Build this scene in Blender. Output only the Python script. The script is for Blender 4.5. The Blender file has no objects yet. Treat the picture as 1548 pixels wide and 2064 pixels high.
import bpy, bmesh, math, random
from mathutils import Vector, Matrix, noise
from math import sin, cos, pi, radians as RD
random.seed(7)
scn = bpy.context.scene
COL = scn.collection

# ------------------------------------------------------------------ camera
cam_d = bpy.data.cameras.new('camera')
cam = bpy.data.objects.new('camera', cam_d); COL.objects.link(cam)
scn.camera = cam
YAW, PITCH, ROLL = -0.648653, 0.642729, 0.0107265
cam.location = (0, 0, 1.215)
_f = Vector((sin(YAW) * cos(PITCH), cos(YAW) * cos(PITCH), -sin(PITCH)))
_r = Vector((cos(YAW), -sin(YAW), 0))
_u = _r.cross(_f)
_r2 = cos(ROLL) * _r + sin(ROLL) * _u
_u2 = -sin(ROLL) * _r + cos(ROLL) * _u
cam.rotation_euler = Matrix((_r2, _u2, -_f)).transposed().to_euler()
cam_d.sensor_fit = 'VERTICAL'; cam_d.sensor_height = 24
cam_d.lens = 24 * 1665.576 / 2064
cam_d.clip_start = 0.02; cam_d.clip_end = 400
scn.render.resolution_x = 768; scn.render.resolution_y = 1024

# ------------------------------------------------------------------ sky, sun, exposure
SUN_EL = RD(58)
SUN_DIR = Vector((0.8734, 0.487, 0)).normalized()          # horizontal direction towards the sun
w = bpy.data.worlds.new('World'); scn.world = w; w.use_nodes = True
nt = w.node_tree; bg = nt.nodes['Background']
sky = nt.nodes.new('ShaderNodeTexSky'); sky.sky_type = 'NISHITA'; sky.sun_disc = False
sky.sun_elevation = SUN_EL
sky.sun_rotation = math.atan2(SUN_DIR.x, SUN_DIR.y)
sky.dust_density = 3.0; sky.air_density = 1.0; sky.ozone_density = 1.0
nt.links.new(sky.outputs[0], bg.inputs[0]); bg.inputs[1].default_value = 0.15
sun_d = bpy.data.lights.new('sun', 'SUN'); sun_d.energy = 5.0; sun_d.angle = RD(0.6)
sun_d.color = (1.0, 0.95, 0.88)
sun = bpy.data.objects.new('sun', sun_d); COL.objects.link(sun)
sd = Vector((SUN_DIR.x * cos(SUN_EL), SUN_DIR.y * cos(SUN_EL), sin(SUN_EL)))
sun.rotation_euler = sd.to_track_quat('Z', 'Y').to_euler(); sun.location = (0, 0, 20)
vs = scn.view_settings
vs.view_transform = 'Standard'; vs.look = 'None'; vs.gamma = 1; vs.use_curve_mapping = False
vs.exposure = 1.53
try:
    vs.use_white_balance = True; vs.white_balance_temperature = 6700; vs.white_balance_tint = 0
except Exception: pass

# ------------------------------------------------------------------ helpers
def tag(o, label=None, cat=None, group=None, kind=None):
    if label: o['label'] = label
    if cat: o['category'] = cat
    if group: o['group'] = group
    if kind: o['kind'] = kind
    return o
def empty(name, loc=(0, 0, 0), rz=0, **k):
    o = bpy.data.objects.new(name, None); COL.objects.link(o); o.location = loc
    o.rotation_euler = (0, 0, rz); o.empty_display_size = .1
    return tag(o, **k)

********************

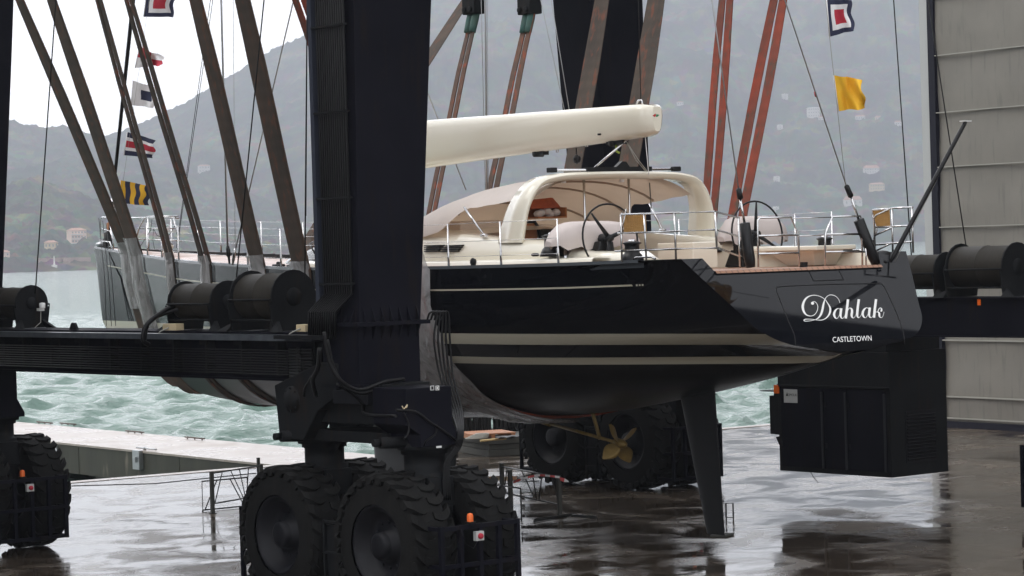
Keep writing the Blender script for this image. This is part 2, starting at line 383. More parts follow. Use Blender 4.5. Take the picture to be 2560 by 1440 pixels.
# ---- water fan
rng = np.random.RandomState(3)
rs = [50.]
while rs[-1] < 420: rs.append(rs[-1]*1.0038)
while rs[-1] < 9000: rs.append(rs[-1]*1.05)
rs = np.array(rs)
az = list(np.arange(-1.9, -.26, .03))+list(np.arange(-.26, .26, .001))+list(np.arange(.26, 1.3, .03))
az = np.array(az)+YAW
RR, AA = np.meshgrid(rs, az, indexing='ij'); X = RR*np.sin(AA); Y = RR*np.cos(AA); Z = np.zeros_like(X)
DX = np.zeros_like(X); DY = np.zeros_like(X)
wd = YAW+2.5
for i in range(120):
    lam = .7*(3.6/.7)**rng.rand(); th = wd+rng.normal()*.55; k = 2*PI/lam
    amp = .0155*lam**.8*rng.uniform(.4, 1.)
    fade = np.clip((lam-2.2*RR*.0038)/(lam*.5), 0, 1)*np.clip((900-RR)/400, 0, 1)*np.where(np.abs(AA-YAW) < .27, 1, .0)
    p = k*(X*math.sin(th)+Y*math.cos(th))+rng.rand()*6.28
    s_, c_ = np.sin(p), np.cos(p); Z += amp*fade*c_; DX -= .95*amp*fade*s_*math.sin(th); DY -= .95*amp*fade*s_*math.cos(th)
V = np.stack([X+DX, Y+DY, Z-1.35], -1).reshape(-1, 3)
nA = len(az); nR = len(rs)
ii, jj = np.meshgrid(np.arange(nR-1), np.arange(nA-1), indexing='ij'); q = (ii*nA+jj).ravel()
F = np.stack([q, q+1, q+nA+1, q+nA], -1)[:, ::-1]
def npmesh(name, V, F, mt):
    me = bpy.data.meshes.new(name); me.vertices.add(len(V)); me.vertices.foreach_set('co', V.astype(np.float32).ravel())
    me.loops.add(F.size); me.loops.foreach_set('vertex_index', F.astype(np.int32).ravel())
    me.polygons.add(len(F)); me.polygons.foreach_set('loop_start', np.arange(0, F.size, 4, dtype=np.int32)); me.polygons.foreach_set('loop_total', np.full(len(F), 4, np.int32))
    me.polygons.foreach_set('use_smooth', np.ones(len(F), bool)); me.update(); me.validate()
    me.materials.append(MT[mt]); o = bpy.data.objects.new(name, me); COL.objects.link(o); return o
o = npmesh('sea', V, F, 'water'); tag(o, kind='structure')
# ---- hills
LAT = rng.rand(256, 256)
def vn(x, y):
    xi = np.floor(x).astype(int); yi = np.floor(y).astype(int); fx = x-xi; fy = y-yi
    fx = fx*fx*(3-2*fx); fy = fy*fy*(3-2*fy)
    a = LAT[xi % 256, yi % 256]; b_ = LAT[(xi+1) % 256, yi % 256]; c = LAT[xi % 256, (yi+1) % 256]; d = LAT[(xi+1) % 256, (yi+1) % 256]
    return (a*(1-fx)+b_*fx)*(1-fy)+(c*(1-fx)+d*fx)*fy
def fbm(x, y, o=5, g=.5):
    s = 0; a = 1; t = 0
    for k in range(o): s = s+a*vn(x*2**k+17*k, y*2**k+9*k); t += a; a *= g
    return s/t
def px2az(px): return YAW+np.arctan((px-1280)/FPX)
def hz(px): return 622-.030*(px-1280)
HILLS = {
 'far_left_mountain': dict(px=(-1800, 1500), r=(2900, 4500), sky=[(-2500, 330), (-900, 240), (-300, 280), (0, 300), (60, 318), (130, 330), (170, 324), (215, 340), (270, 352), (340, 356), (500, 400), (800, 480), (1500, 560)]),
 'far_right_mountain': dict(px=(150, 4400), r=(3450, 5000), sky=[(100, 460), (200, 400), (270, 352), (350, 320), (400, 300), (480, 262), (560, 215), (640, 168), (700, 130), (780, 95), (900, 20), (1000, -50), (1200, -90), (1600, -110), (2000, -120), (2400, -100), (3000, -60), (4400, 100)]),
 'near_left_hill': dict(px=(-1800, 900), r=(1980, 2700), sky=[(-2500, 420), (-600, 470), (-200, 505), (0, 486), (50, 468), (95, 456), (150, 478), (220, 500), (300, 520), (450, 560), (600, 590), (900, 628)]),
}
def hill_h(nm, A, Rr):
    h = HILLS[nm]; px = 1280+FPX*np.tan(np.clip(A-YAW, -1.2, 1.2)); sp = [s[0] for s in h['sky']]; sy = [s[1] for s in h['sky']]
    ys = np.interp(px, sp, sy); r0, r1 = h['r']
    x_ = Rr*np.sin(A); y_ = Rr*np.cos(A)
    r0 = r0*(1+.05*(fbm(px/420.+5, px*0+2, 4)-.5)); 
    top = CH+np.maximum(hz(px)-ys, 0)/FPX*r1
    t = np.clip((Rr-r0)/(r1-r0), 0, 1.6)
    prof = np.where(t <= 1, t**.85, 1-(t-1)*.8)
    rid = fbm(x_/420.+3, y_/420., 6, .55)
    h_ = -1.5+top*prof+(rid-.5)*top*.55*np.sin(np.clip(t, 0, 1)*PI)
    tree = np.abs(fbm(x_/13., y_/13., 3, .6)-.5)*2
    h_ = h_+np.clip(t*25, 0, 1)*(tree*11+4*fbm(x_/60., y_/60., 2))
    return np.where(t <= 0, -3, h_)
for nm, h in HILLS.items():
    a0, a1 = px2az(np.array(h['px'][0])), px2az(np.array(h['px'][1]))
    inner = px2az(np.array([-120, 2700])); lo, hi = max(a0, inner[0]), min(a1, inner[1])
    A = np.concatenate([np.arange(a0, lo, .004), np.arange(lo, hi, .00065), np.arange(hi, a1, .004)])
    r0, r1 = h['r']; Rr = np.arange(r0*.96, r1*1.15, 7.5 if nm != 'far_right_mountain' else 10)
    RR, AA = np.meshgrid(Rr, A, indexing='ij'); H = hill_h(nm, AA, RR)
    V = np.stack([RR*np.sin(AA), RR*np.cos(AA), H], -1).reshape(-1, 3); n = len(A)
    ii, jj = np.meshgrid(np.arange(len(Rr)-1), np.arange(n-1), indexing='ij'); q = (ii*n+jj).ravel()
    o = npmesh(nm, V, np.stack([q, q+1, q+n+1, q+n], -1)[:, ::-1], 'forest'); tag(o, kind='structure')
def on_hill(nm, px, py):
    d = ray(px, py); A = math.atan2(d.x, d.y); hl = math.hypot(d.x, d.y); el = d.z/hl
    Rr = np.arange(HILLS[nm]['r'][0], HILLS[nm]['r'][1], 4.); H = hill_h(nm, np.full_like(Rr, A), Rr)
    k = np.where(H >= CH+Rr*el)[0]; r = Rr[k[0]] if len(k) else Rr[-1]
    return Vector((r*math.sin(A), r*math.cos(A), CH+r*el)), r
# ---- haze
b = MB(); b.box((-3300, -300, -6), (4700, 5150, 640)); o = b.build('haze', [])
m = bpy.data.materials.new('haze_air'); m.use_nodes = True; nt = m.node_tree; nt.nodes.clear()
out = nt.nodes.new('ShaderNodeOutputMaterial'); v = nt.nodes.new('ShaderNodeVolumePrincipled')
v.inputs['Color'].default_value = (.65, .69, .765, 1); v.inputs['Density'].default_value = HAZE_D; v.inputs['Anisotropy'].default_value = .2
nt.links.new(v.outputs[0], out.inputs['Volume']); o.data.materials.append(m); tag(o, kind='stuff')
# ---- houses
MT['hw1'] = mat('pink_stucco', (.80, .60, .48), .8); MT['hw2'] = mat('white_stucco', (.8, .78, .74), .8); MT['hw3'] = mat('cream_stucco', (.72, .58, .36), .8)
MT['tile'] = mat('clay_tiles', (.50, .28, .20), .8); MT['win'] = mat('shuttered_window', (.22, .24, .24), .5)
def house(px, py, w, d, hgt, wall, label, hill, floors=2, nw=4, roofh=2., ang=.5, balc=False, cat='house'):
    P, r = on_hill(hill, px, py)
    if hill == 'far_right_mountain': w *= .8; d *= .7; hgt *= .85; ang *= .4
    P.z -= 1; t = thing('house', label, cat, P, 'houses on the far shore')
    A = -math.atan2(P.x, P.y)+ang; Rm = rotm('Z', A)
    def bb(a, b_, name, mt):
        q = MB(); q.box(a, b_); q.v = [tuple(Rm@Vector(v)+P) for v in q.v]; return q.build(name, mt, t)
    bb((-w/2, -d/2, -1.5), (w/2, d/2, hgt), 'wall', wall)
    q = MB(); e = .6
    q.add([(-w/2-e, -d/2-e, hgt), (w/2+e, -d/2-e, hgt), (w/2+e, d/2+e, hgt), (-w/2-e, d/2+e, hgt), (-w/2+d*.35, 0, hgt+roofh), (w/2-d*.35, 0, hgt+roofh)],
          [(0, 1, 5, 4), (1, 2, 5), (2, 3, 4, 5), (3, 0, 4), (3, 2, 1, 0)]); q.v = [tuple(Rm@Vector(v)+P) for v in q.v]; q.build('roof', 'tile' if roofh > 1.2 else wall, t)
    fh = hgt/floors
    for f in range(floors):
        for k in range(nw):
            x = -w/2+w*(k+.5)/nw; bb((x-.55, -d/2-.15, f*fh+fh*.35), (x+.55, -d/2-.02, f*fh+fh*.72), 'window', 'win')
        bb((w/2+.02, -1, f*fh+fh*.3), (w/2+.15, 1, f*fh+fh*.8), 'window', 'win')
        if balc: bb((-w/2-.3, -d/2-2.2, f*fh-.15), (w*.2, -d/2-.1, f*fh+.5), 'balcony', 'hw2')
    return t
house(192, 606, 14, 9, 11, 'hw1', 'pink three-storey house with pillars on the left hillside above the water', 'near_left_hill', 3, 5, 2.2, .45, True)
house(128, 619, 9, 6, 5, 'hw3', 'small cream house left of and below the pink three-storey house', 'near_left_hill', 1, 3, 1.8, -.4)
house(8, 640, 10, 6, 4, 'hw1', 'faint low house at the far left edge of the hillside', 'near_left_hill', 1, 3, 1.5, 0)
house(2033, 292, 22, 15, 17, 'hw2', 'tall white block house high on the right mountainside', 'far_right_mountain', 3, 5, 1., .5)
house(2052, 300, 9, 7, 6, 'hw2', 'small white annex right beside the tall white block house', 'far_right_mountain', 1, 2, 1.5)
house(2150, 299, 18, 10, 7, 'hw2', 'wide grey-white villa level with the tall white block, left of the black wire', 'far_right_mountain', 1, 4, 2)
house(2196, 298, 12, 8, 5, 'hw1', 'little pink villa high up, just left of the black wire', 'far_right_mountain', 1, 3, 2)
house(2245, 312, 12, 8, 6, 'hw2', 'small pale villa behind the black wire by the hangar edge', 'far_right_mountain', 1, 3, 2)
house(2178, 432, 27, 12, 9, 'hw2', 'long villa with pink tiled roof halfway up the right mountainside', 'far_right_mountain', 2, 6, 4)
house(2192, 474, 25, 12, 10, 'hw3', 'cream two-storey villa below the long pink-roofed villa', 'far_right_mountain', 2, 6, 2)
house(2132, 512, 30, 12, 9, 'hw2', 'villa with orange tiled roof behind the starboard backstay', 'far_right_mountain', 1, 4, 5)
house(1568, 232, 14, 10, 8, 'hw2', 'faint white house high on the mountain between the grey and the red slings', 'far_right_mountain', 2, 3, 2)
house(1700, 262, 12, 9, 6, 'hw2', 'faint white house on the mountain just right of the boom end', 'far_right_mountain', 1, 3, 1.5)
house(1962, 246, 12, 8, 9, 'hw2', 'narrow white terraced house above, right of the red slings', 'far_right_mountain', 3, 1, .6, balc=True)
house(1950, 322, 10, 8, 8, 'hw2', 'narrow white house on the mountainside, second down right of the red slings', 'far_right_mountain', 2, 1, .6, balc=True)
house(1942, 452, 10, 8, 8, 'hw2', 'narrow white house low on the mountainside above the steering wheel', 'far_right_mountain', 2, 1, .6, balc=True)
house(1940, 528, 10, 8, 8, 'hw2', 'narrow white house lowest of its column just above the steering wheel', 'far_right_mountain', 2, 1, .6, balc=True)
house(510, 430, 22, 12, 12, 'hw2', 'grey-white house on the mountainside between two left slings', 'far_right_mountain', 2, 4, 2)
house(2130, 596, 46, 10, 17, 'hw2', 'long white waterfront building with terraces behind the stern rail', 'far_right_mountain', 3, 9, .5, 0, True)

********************

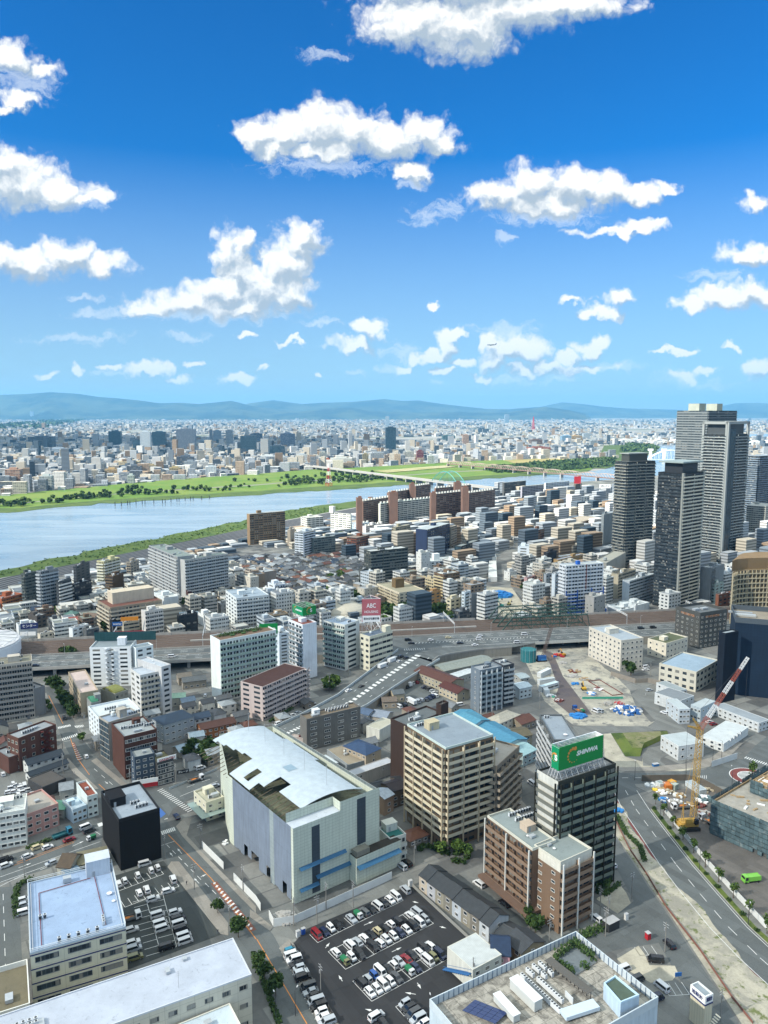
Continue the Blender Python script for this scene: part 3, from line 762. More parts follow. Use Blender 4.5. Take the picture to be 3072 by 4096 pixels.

********************

Given problem
Transcribe, exactly and exclusively, the run of lines that opens with the line bearing "Build this scene" and closes with the line bearing "scn.render.resolution_x = 768;".

Final result
Build this scene in Blender. Output only the Python script. The script is for Blender 4.5. The Blender file has no objects yet. Treat the picture as 1548 pixels wide and 2064 pixels high.
import bpy, bmesh, math, random
from mathutils import Vector, Matrix, noise
from math import sin, cos, pi, radians as RD
random.seed(7)
scn = bpy.context.scene
COL = scn.collection

# ------------------------------------------------------------------ camera
cam_d = bpy.data.cameras.new('camera')
cam = bpy.data.objects.new('camera', cam_d); COL.objects.link(cam)
scn.camera = cam
YAW, PITCH, ROLL = -0.648653, 0.642729, 0.0107265
cam.location = (0, 0, 1.215)
_f = Vector((sin(YAW) * cos(PITCH), cos(YAW) * cos(PITCH), -sin(PITCH)))
_r = Vector((cos(YAW), -sin(YAW), 0))
_u = _r.cross(_f)
_r2 = cos(ROLL) * _r + sin(ROLL) * _u
_u2 = -sin(ROLL) * _r + cos(ROLL) * _u
cam.rotation_euler = Matrix((_r2, _u2, -_f)).transposed().to_euler()
cam_d.sensor_fit = 'VERTICAL'; cam_d.sensor_height = 24
cam_d.lens = 24 * 1665.576 / 2064
cam_d.clip_start = 0.02; cam_d.clip_end = 400
scn.render.resolution_x = 768; scn.render.resolution_y = 1024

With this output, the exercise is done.